## The problem
Give again, word for word, each line from the top of the listing through the line that holds "shelf, 6.5), shelf)".

## Collected data

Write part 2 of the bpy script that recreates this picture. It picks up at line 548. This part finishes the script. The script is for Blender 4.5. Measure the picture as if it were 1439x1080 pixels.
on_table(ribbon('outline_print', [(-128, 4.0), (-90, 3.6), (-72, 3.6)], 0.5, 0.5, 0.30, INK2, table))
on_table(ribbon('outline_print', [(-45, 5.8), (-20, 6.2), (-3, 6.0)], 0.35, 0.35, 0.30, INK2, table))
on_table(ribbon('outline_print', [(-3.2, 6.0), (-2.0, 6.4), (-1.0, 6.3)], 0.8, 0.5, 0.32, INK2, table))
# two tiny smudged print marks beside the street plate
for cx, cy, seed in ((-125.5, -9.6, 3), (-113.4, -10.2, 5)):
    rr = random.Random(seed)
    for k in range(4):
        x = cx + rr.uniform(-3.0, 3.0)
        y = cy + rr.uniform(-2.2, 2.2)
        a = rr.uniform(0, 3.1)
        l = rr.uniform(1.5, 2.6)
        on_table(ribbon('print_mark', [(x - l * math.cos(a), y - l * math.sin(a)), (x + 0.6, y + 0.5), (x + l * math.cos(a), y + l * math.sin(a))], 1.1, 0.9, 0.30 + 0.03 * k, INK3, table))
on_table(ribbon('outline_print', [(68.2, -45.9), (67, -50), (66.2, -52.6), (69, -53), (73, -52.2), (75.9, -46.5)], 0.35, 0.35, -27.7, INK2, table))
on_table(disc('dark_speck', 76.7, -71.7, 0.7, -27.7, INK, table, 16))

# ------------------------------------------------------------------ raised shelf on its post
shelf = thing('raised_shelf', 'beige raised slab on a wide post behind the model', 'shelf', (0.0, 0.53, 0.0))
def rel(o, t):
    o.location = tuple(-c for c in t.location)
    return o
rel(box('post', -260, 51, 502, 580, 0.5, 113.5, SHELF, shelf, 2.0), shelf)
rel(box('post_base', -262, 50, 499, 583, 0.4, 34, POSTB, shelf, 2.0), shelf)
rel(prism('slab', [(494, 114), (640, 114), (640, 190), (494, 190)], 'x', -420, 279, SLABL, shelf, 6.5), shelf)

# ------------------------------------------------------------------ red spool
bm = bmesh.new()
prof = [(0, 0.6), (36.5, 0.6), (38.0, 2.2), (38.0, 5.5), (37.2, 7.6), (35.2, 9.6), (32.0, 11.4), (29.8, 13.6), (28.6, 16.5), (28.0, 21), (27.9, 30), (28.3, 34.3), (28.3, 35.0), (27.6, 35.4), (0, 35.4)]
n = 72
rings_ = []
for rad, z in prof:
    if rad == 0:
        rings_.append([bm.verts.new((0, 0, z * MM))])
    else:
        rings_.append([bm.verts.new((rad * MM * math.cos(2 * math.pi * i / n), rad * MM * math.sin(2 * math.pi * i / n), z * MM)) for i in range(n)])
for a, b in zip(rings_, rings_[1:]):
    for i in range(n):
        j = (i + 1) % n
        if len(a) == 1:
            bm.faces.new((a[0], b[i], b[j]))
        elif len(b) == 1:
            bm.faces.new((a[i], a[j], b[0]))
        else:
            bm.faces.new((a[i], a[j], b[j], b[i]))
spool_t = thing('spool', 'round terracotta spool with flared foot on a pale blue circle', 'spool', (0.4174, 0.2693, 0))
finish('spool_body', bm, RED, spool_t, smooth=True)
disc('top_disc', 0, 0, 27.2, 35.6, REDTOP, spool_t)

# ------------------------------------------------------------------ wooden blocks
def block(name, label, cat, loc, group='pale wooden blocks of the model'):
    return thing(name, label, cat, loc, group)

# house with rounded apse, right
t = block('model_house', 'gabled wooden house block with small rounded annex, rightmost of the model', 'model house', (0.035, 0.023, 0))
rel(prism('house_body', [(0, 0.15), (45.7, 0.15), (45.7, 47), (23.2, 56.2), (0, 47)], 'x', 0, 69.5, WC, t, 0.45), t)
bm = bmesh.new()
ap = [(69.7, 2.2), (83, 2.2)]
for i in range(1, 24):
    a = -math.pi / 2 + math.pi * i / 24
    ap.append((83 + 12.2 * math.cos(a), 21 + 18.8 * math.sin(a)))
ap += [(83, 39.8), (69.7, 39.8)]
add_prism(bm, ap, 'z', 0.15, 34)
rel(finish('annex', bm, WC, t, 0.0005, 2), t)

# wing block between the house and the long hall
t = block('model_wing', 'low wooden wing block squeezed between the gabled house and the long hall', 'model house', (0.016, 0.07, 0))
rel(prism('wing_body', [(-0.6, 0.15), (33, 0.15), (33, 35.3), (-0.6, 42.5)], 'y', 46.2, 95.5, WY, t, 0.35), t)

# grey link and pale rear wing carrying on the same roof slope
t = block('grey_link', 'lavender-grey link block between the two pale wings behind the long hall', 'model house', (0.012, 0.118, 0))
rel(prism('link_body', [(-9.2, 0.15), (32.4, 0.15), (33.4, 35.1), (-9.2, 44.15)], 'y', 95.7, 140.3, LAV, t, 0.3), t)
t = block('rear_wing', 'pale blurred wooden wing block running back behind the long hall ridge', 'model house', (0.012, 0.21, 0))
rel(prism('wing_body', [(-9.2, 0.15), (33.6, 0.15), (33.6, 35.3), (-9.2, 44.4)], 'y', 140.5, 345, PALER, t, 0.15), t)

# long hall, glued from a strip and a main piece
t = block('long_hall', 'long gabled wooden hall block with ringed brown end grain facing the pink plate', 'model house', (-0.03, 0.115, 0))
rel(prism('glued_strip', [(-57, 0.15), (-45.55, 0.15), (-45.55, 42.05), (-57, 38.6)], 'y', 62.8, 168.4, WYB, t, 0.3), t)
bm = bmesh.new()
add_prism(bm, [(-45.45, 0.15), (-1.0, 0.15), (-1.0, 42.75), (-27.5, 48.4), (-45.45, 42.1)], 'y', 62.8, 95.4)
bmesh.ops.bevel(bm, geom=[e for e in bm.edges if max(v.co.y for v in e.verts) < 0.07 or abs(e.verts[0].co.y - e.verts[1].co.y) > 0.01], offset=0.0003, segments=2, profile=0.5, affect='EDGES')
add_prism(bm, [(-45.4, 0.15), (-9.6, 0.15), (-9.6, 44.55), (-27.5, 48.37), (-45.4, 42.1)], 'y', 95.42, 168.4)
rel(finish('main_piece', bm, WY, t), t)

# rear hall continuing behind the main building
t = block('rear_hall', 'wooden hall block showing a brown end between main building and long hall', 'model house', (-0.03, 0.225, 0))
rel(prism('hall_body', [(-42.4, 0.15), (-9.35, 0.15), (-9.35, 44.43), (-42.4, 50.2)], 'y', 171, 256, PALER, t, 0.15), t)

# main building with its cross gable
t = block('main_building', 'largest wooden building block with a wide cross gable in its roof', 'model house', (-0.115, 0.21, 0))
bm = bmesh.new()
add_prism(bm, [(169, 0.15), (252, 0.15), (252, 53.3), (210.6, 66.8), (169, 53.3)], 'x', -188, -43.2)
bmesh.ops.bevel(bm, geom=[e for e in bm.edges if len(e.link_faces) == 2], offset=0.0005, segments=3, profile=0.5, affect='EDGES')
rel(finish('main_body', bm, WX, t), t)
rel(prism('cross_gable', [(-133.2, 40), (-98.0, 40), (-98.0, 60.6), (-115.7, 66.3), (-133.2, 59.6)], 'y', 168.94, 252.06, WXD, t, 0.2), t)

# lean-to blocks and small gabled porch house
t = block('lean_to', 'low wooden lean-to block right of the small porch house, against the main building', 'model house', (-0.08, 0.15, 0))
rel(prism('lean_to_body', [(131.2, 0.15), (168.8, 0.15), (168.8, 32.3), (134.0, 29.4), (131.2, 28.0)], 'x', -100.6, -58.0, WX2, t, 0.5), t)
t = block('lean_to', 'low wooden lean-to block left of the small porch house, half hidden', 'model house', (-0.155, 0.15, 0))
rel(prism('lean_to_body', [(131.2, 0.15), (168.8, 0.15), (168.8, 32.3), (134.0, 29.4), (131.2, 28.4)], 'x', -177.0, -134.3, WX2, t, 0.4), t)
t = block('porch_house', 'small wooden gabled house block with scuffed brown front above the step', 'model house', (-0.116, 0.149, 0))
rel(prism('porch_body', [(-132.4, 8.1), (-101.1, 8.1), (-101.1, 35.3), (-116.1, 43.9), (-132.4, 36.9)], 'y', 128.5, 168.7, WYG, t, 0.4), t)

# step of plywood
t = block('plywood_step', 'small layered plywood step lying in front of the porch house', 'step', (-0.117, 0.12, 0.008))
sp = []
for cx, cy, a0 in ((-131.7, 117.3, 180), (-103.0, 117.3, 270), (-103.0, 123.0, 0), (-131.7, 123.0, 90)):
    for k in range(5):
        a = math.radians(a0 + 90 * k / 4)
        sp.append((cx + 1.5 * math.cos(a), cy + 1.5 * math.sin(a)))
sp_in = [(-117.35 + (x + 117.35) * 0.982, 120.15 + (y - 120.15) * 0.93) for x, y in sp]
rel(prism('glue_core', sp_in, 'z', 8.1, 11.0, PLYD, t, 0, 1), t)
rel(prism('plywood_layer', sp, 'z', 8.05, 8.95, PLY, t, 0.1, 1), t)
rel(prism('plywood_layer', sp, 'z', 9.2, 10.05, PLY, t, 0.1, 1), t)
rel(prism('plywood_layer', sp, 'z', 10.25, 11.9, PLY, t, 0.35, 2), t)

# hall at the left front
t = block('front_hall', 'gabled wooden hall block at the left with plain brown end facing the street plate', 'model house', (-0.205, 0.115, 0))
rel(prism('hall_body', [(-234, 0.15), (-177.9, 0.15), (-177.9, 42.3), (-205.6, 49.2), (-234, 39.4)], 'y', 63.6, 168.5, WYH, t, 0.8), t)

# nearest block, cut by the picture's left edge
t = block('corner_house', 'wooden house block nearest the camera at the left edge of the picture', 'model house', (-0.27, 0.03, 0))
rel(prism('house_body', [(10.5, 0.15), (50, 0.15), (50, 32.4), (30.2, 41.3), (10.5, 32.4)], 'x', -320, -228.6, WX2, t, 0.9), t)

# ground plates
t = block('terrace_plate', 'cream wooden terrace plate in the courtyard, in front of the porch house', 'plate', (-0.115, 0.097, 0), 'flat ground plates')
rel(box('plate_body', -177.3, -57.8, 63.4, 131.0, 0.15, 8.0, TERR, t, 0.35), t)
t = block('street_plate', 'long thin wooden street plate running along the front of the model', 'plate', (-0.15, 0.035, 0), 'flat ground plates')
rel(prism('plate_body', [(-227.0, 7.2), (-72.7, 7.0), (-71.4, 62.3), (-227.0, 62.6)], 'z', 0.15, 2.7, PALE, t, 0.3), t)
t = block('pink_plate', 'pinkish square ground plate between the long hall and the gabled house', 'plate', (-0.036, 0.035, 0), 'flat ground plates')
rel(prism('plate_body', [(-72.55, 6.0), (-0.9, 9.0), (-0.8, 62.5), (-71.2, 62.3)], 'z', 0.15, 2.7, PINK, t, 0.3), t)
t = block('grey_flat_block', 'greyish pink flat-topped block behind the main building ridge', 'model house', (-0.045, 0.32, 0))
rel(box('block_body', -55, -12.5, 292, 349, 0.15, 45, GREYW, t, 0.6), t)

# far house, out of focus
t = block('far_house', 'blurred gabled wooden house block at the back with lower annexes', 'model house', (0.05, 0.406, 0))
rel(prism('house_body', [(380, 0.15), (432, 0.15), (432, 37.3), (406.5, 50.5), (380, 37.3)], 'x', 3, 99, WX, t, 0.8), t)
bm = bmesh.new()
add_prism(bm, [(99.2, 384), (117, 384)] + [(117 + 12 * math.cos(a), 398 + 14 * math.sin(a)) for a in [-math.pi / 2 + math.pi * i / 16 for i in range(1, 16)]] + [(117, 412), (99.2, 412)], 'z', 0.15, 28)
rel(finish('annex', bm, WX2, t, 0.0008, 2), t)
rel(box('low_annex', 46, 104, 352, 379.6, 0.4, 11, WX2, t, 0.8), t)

## Output of the exercise
Write part 2 of the bpy script that recreates this picture. It picks up at line 548. This part finishes the script. The script is for Blender 4.5. Measure the picture as if it were 1439x1080 pixels.
on_table(ribbon('outline_print', [(-128, 4.0), (-90, 3.6), (-72, 3.6)], 0.5, 0.5, 0.30, INK2, table))
on_table(ribbon('outline_print', [(-45, 5.8), (-20, 6.2), (-3, 6.0)], 0.35, 0.35, 0.30, INK2, table))
on_table(ribbon('outline_print', [(-3.2, 6.0), (-2.0, 6.4), (-1.0, 6.3)], 0.8, 0.5, 0.32, INK2, table))
# two tiny smudged print marks beside the street plate
for cx, cy, seed in ((-125.5, -9.6, 3), (-113.4, -10.2, 5)):
    rr = random.Random(seed)
    for k in range(4):
        x = cx + rr.uniform(-3.0, 3.0)
        y = cy + rr.uniform(-2.2, 2.2)
        a = rr.uniform(0, 3.1)
        l = rr.uniform(1.5, 2.6)
        on_table(ribbon('print_mark', [(x - l * math.cos(a), y - l * math.sin(a)), (x + 0.6, y + 0.5), (x + l * math.cos(a), y + l * math.sin(a))], 1.1, 0.9, 0.30 + 0.03 * k, INK3, table))
on_table(ribbon('outline_print', [(68.2, -45.9), (67, -50), (66.2, -52.6), (69, -53), (73, -52.2), (75.9, -46.5)], 0.35, 0.35, -27.7, INK2, table))
on_table(disc('dark_speck', 76.7, -71.7, 0.7, -27.7, INK, table, 16))

# ------------------------------------------------------------------ raised shelf on its post
shelf = thing('raised_shelf', 'beige raised slab on a wide post behind the model', 'shelf', (0.0, 0.53, 0.0))
def rel(o, t):
    o.location = tuple(-c for c in t.location)
    return o
rel(box('post', -260, 51, 502, 580, 0.5, 113.5, SHELF, shelf, 2.0), shelf)
rel(box('post_base', -262, 50, 499, 583, 0.4, 34, POSTB, shelf, 2.0), shelf)
rel(prism('slab', [(494, 114), (640, 114), (640, 190), (494, 190)], 'x', -420, 279, SLABL, shelf, 6.5), shelf)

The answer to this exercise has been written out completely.